La politica merita professionisti veri, di Enrico De Mita

Esiste una politica come professione? E quali sono le sue tecniche? Nel senso spregiudicato si dice «far politica per professione»: da questo punto di vista il professionismo è guardato come la peste.

Piero Calamandrei scrisse che la politica non è una professione. Il che è ovvio se si vuol dire che la politica sia soggetta alla stessa logica degli affari. Ma la nobile arte della politica vuol dire vocazione e alta professione. Essa, come dice Max Weber, deve mettere insieme l’etica della convinzione e l’etica della responsabilità, ovvero saper commisurare le finalità con i mezzi disponibili, con lo sguardo addestrato a guardare nella realtà della vita. Se questa è la vocazione dell’uomo politico non può essere affidata al dilettantismo politico.

Anche se c’è un “professionismo politico” che non ha niente a che fare con la nobile arte della politica, la vocazione dell’uomo politico è cosa diversa dal dilettantismo e dall’impreparazione, che è la degenerazione della politica e il disprezzo delle regole.

Noi viviamo in un’epoca fortemente caratterizzata da una concezione deteriore della politica, da una visione delle realtà diversa da quelle che l’ordinamento pone. È soprattutto in Parlamento che le regole vengono tradite. Compito della politica in senso costruttivo è ritornare alle interpretazioni corrette delle regole. Non siamo nati ieri e bisogna tener conto di quanto l’umanità ha realizzato finora in senso positivo. Non si può negare ciò che c’è stato prima di oggi. «Un paese che ignora il proprio ieri, non può aver un domani» diceva Indro Montanelli.

«Se non si è portatori di una visione storica e di strumenti di analisi culturale e di un serio e coerente patrimonio di valori e di idealità su cui fondare programmi di governo, la politica si fa asfittica e di corto respiro ed esposta alle degenerazioni, anche in senso morale, del potere quotidiano. La politica mette così a rischio – dice Thomas Mann – la sua componente ideale e spirituale, la parte etica e umana della sua natura, di cui peraltro essa non potrà mai spogliarsi del tutto».

Come si vede sono molti i profili della buona politica.

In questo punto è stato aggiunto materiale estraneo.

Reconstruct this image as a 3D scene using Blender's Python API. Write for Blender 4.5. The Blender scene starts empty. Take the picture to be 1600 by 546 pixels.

Vediamo le degenerazioni della politica di oggi. Una malintesa lotta a una parte della società privilegiata; singoli episodi incontestabili di immoralità vengono generalizzati. Nasce così la lotta politica come moralismo, la forma peggiore di moralità. L’abuso della violazione delle regole dell’ordinamento. L’isolamento sempre più evidente del Parlamento contrapposto al popolo, la democrazia intesa come potere del popolo, al di fuori di ogni regola. È avvenuto che un soggetto candidatosi arbitrariamente alla guida del governo abbia delegato a un così detto comitato dei saggi estranei alle istituzioni, la scelta di redigere i contratti “alla tedesca”. Si inventano strumenti di potere sulla testa degli organi di governo avviando una lenta marcia verso forme di populismo che possono degenerare. Non esistono patti commerciali al di fuori di corrette regole dell’ordinamento. Le coalizioni non sono cose private ma fanno parte di un disegno sulle grandi linee della politica internazionale economica e sociale.

Le regole giuridiche fatte con la logica dei contratti sono destinate al fallimento. «Quando la scienza e la sapienza si applicano su quella materia scivolosa e mutevole chiamata politica possono venire alla luce scoperte stupefacenti» (Sebastiano Messina). Nell’invenzione della politica non si può prescindere dai partiti e questi non possono rinunciare alla loro funzione primaria di promotori di una visione condivisa sulle questioni primarie della gestione dello Stato.